10 ago. 2005

Mini-Reviews

The Random House Book of Twentieth Century French Poetry. Paul Auster, ed. 1984.

French poetry is dull. All that conservative neo-classicisim. Who can tell one French surrealist poet from another? None of them is as good as Neruda or Aleixandre. I love the idea of French poetry. I love American and Spanish poetry influenced by French poetry. But French poetry itself is not as great as it should be. Pessoa is more interesting than Apollinaire. Sorry. Jabès doesn't have a bigger vocabulary than Racine.

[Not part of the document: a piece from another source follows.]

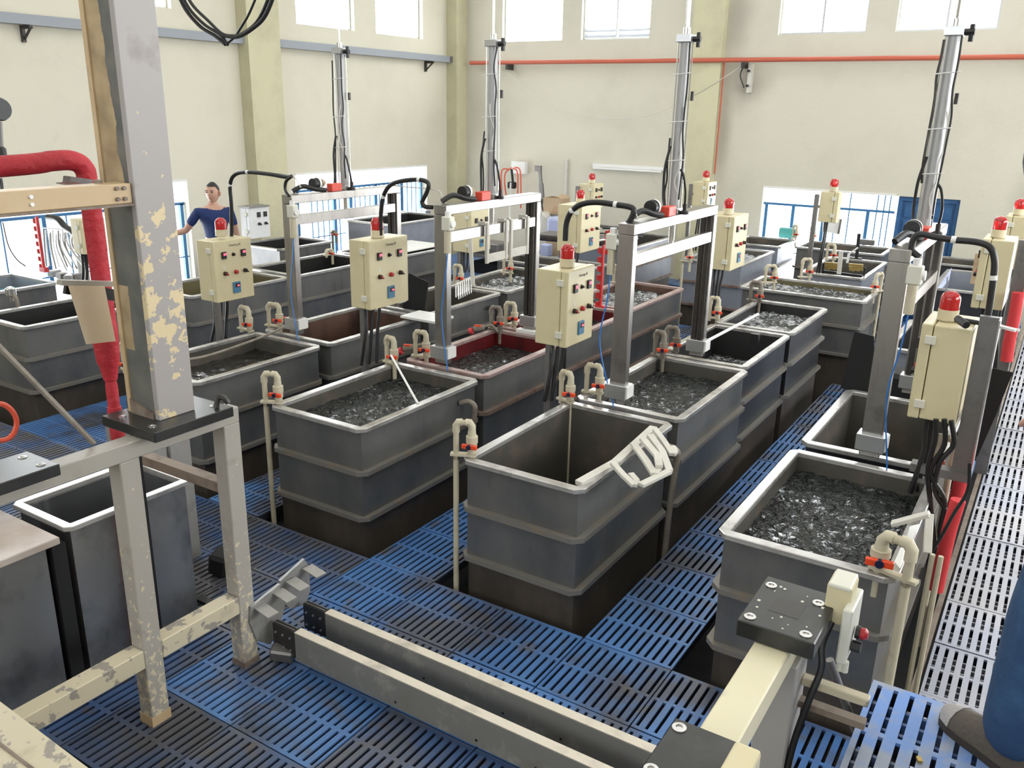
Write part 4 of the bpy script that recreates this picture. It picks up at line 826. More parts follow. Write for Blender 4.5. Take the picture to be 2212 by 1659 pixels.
# overflow pipes on tank sides
for i, (x, y, lab, m_) in enumerate(((-3.33, 4.72, 'grey overflow bend on the side of the tank with the white rod', 'pvc_dirty'), (-1.82, 4.74, 'grey overflow bend on the side of the empty tank', 'pvc_dirty'), (-4.88, 7.35, 'dark overflow bend on a back tank', 'steel_dark'))):
    MB().tube(smooth_path([(x-0.06, y-0.02, 0.68), (x+0.0, y, 0.695), (x+0.045, y+0.01, 0.67), (x+0.045, y+0.01, 0.60), (x+0.03, y, 0.3), (x+0.02, y, -0.1)]), 0.02, 10).build('overflow_pipe', m_, label=lab, cat='pipe', smooth=True)
# ---------------- left foreground machine frame ----------------
X1, X0 = -3.04, -3.125
t = thing('machine_stand', (X1, 1.6, 0), 'chipped grey and cream box section frame in the left foreground', 'frame')
MB().box(X0, X1, 0.2, 2.49, 1.275, 1.35).build('top_rail', 'frame_paint', t, bevel=0.004)
MB().box(X0, X1, 2.40, 2.49, 0.0, 1.275).build('post', 'frame_paint', t, bevel=0.004)
MB().box(X0, X1, 1.88, 1.97, 0.0, 1.275).build('post', 'frame_paint', t, bevel=0.004)
MB().box(X0, X1, 1.97, 2.40, 0.31, 0.40).build('lower_rail', 'frame_cream', t, bevel=0.004)
MB().box(X0, X1, 0.9, 1.88, 0.31, 0.40).build('lower_rail', 'frame_cream', t, bevel=0.004)
MB().box(X0-0.62, X0, 2.41, 2.47, 0.925, 0.975).build('cross_angle', 'angle_rust', t)
MB().box(X0-0.003, X1+0.003, 1.877, 1.973, -0.02, 0.05).build('foot', 'beam_tan', t)
MB().box(X0-0.003, X1+0.003, 2.397, 2.493, -0.02, 0.03).build('foot', 'angle_rust', t)
def plate(x0, x1, y0, y1, z, label, bolts, th=0.03):
    p = thing('mounting_plate', ((x0+x1)/2, (y0+y1)/2, z), label, 'plate')
    MB().box(x0, x1, y0, y1, z, z+th).build('plate', 'black_plate', p, bevel=0.003)
    for bx_, by_ in bolts: MB().lathe((bx_, by_, z+th), [(0.016, -0.002), (0.016, 0.003), (0.008, 0.004), (0.008, 0.001)], 14).build('bolt', 'steel_bright', p)
    return p
plate(-3.30, -2.945, 1.985, 2.385, 1.352, 'black plate under the big painted column', [(-3.02, 2.03), (-3.02, 2.34), (-3.22, 2.03)], 0.045)
plate(-3.17, -2.955, 1.30, 1.595, 1.352, 'grey black plate with bolts at the left picture edge', [(-3.12, 1.55), (-3.0, 1.55)], 0.045)
# column on the plate
t = thing('steel_column', (-3.13, 2.18, 1.397), 'big grey column with peeling cream paint in the left foreground', 'column')
MB().box(-3.075, -3.045, 2.085, 2.262, 1.397, 4.6).build('front_flange', 'column_paint', t, bevel=0.003)
MB().box(-3.235, -3.075, 2.095, 2.25, 1.397, 4.6).build('side_section', 'column_side2', t)
MB().box(-3.26, -3.235, 2.085, 2.262, 1.397, 4.6).build('rear_flange', 'beam_tan', t, bevel=0.003)
MB().prism([(-3.235, 2.094, 1.397), (-3.08, 2.094, 1.397), (-3.08, 2.094, 1.42), (-3.235, 2.094, 1.46)], (0, -0.012, 0)).build('stiffener', 'angle_rust', t)
MB().tube(smooth_path([(-2.99, 2.33, 1.40), (-2.985, 2.34, 1.44), (-2.96, 2.35, 1.445), (-2.945, 2.36, 1.42)]), 0.012, 8).build('eye_bolt', 'steel_dark', label='dark eye bolt on the plate right of the big column', cat='bolt', smooth=True)
t = thing('side_beam', (-3.12, 1.1, 2.29), 'tan painted beam bolted to the left side of the big column', 'beam')
MB().box(-3.15, -3.06, -0.6, 2.084, 2.293, 2.368).build('beam', 'beam_tan', t, bevel=0.003)
for y in (1.69,):
    for z in (2.318, 2.344): MB().cyl((-3.06, y, z), (-3.054, y, z), 0.007, 10).build('bolt_head', 'paper', t)
for y in (2.02, 2.05):
    for z in (2.312, 2.352): MB().cyl((-3.06, y, z), (-3.05, y, z), 0.008, 8).build('bolt_head', 'angle_rust', t)
MB().box(-3.155, -3.05, -0.6, 2.084, 2.284, 2.293).build('bottom_flange', 'angle_rust', t)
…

I'll save Ponge and Reverdy, though. Along with parts of Michaux, Artaud... Someday I'll "get" Char. And where are the women? There's only one here. There must be others.

11 comentarios:

jane dijo...

Though I love that anthology, I would agree that if one is a duende fan, there's not much on offer. But that Desnos poem! It's so Spanish in its mad romanticality, it's pratically Catalan! Read it out loud to someone you love!

Jonathan dijo...

You must have missed my earlier post on why I hate duende.

I do love *French poetry,* and this is in fact a good anthology. What I was trying to say is that French poetry is never as good as French poetry ought to be in my imagination of it. There's always that gap between the expectation and the reality. That's part of the experience of reading French poetry, and it always has been. Bonnefoy is a bore, isn't he?

Tony Tost dijo...

Contemporary peeps I recommend: Emmanual Hocquard, Olivier Cadiot, Jacques Roubaud, Pierre Alferi, Anne-Marie Albiach.

Jonathan dijo...

I like Bernard Bador.

Tony Tost dijo...

Those Bador poems were my favorite translations in the Eshleman book you reviewed (thanks for the excellent review btw).

Jonathan dijo...

They're among my favorites too. That's the first I ever heard of him. Not dull.

Tony dijo...

Hi Tony!

Raphael dijo...

Yes, Bonnefoy is a bore, but what about Valery Larbaud (as great and eccentric as Pessoa) and Blaise Cendrars (a patron saint of the New York School and one of the most innovative poets of the 20th century). Both are in Auster's anthology and deserve to be added to your shortlist of Ponge and Reverdy, n'est-ce pas?

Jonathan dijo...

I don't have a good sense of Larbaud yet.

Jonathan dijo...

Which Raphael are you? Rubinstein?

Raphael dijo...

yes, Rubinstein, leaving my first comment ever on your blog. (I hope this one goes through--I haven't quite mastered the comment leaving process.) Like Pessoa, Larbaud wrote poetry under the guise of an invented author (though only one, in his case), a millionaire named A.O. Barnabooth. Most of Larbaud's poetry has been translated by none other than Ron Padgett. Larbaud also wrote some interesting but little known macaronic verse that combines French, English, Italian, Spanish and other languages.